In terms of industry response strategies, Southeast Asia and the Middle East are currently the primary export destination substitution directions. Southeast Asian infrastructure investment volumes are substantial, sustaining continuous growth in demand for architectural and anticorrosive coatings; Middle East anticorrosive coatings export growth in the first half of 2025 exceeded 35% year-on-year. Zhanchen's Indonesia plant came on stream in the first quarter of 2025; Oriental Yuhong's Houston, US base is planned for completion in 2026 — both representing localized production strategies to circumvent tariff barriers and get closer to end markets.

The strategic rationale for overseas expansion holds, but execution challenges are equally significant: building brand awareness in overseas markets, obtaining local compliance certifications, and rebuilding supply chains all require substantially longer cycles and capital commitments than the domestic market. Moreover, in market share terms, the global landscape in high-value-added industrial coatings segments such as marine and corrosion protection coatings remains dominated by Jotun, Hempel, and AkzoNobel; Chinese companies have yet to establish a sustainable global competitive advantage in high-value-added industrial coatings exports.


In summary, the challenges currently facing China's coatings industry exceed any previous cycle in both depth and breadth. The real-estate downturn and deteriorating receivables quality are mutually reinforcing, constituting the most urgent short-term financial risk. Raw-material price volatility and rising environmental compliance costs are structural pressures requiring long-term management. Commoditization price wars reflect a market structure in which concentration has not yet sufficiently increased. Trade barriers on exports, while closing off traditional channels, are simultaneously compelling companies to accelerate the strategic upgrading of their global footprint. The ultimate resolution of these pressures depends on whether the industry can achieve substantive leaps in channel models, technical barriers, and international capabilities — and this is precisely the direction addressed in the following chapter.
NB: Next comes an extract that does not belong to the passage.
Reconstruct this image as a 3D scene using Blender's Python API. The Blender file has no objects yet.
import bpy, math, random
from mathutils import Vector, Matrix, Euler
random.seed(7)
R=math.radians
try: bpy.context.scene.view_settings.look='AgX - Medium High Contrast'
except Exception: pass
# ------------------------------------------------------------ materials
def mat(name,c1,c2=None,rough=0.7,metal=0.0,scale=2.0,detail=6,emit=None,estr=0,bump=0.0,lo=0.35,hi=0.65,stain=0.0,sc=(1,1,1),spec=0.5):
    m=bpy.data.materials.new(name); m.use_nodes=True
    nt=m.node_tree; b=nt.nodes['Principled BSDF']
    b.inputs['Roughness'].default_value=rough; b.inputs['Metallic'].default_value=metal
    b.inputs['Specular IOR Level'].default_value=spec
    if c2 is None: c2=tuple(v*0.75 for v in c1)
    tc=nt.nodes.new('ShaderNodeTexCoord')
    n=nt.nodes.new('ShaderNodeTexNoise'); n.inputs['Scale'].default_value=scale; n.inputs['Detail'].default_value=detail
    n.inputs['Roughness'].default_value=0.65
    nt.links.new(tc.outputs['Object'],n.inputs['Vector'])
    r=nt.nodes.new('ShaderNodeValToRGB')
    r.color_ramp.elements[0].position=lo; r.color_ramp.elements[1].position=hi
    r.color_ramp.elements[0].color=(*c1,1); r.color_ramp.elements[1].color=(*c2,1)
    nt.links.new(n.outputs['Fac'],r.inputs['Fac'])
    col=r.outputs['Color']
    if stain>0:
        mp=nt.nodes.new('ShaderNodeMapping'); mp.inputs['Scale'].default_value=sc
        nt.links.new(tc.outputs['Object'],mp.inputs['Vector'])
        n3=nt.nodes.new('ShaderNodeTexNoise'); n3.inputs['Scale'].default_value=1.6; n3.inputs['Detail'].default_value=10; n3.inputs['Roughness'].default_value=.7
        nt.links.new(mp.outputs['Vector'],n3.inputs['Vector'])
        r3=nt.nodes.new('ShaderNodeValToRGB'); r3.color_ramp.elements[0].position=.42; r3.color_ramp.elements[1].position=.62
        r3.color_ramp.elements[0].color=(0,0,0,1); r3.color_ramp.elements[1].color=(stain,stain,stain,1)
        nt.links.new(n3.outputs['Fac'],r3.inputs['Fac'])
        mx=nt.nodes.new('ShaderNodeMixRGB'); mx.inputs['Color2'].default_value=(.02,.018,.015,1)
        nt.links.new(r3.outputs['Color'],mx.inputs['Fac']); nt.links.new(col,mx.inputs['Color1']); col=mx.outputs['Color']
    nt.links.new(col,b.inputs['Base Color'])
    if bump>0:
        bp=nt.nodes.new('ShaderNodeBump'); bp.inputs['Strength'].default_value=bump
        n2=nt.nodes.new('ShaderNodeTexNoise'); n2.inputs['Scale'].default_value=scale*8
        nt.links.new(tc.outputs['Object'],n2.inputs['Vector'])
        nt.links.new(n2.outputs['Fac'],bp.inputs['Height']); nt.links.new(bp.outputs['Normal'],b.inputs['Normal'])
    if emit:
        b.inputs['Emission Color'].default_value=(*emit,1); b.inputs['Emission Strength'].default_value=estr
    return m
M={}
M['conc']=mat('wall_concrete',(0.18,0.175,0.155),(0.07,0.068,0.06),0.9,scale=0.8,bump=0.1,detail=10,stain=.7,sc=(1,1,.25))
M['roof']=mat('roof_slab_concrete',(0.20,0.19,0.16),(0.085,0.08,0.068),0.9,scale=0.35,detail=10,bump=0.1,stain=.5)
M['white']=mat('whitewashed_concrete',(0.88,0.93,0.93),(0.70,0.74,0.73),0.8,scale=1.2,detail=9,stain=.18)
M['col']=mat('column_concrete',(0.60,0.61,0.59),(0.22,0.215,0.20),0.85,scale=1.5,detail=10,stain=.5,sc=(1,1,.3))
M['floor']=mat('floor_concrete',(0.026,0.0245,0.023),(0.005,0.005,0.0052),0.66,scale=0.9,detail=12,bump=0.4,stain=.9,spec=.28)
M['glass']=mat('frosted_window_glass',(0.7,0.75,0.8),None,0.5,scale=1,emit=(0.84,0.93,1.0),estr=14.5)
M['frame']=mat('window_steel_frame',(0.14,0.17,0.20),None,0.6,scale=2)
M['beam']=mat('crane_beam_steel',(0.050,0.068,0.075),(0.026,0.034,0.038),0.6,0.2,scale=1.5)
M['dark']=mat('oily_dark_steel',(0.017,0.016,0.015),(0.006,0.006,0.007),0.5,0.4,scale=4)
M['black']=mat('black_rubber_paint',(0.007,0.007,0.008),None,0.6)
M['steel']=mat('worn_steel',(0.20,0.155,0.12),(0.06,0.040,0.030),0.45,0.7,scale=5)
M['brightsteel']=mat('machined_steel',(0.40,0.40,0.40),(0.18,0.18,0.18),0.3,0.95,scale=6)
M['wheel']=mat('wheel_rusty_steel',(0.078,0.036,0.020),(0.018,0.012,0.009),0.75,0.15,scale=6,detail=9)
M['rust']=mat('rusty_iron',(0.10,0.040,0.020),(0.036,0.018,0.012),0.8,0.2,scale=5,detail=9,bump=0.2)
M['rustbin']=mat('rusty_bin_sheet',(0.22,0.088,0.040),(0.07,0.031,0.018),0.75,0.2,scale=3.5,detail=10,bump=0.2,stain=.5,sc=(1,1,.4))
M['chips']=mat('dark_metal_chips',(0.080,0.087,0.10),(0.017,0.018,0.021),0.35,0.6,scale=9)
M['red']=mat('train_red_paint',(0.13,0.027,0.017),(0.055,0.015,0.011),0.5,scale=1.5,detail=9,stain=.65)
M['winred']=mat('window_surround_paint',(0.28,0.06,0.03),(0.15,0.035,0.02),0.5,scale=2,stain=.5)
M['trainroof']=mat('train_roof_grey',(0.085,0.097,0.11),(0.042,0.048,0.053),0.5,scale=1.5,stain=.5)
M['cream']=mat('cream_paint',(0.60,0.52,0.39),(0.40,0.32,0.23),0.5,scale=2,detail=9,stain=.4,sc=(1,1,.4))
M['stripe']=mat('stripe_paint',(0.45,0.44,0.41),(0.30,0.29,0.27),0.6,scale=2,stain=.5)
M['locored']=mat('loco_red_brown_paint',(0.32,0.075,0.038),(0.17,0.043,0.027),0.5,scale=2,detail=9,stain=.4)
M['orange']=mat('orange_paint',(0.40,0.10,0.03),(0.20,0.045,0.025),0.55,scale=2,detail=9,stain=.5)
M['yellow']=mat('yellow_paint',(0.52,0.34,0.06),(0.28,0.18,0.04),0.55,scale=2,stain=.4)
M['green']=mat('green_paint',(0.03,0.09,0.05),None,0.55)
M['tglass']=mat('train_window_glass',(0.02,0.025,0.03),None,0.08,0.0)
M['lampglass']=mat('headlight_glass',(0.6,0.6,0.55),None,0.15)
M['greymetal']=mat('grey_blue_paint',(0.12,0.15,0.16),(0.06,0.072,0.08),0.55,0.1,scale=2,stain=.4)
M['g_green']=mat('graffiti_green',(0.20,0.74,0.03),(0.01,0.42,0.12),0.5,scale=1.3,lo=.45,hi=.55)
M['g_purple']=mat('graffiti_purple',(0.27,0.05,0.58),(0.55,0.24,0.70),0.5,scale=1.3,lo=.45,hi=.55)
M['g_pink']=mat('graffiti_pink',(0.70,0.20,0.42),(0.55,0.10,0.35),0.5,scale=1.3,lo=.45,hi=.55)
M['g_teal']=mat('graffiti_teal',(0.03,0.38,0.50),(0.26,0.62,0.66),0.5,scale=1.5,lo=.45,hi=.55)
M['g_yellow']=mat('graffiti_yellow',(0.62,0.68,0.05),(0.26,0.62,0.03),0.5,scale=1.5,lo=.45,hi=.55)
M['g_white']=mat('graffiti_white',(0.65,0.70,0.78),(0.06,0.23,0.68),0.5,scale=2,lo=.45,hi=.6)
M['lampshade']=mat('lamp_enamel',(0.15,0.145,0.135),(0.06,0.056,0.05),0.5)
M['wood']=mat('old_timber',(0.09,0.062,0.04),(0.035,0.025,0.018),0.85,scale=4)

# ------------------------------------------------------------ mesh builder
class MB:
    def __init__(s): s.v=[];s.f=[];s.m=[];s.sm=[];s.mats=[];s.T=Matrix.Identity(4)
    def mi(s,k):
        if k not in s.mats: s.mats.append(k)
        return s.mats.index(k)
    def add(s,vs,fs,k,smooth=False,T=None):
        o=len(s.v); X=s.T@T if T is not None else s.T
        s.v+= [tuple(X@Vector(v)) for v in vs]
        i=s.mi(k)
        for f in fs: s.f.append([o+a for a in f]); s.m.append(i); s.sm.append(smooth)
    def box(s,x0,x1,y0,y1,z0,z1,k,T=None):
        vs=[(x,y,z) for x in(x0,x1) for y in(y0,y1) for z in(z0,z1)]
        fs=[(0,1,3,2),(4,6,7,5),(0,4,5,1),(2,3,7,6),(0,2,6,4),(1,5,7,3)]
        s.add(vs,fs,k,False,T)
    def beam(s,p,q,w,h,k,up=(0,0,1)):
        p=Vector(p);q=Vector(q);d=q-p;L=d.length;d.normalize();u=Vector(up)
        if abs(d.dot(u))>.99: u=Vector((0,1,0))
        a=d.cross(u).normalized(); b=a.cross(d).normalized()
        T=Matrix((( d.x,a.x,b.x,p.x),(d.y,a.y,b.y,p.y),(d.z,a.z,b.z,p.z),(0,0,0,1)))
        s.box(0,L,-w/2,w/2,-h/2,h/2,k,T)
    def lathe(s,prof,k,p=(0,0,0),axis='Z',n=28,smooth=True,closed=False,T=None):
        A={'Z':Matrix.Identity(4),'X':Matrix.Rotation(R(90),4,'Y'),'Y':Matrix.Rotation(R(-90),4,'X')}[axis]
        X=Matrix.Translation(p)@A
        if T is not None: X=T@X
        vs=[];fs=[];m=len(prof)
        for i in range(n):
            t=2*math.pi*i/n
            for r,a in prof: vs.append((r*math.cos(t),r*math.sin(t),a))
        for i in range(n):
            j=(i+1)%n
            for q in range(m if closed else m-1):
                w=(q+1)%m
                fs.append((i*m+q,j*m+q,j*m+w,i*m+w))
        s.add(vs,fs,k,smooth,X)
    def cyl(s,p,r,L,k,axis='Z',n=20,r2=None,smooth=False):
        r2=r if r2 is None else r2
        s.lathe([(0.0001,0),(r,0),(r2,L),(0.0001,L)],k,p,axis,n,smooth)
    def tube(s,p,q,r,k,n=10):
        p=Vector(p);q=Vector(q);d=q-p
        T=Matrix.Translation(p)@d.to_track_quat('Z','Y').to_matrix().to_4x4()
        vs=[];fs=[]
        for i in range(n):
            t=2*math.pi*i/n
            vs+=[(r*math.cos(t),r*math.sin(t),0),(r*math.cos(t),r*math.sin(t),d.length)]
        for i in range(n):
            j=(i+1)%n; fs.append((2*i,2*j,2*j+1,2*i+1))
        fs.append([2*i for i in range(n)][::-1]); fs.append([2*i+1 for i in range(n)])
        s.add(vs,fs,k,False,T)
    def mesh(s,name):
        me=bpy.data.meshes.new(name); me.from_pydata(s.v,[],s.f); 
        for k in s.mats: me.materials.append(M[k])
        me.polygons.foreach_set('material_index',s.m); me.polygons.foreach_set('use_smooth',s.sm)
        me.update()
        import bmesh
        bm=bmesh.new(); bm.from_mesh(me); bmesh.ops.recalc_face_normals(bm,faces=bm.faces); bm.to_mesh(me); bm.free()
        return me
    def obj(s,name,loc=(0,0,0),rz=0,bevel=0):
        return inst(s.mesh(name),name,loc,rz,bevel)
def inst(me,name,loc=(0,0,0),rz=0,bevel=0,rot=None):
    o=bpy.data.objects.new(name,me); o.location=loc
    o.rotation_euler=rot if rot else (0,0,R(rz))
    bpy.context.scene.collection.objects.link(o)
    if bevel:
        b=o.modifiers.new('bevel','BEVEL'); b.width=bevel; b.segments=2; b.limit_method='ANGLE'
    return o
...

Chapter 11 Market Forecasts and Investment Logic, 2026–2030

The risks have been laid out in the preceding chapter. Extending the horizon to the next five years, the coatings business is undergoing a quiet change of track: what drives it is no longer primarily new residential construction completions, but rather the upgrading of environmental compliance, the maintenance of the existing building stock, and the expansion and overseas deployment of manufacturing industries themselves. This chapter does not revisit the risk inventory, nor does it re-examine technical details; it addresses only two questions — how large will this market be over the next five years, and where will capital and capacity converge? Forecast sections consistently follow the "assumption — logic — range" structure, laying out the estimation process transparently for the reader. Scale figures strictly distinguish between the China output-value basis (RMB) and the global USD basis; the two differ in order of magnitude and cannot be cited interchangeably.

11.1 Market Size Forecasts: Two Bases, Two Growth Curves

Starting with China. According to CNCIA's operating outlook, China's coatings output in 2025 will be approximately 36.5 million tonnes and primary business revenues approximately RMB 427 billion — returning to a trajectory of modest positive growth. The assumptions underlying this recovery are straightforward: the drag from real estate on project coatings has approached a bottom; incremental growth from repainting of existing stock and industrial coatings is beginning to offset the gap from slowing new housing demand; raw-material prices, having retreated in 2024, are stabilizing, allowing corporate profitability to recover. Extrapolating this logic forward, the Association's assessment for 2026 is growth of approximately 8% in total profit and approximately 20% in exports — notably, the subject of growth here is profit and exports, not output volume. In other words, the narrative for China's coatings industry over the next few years is not "selling more" but "selling at higher value and selling further afield": structural upgrading delivers per-unit value improvement, while overseas expansion opens a second revenue curve.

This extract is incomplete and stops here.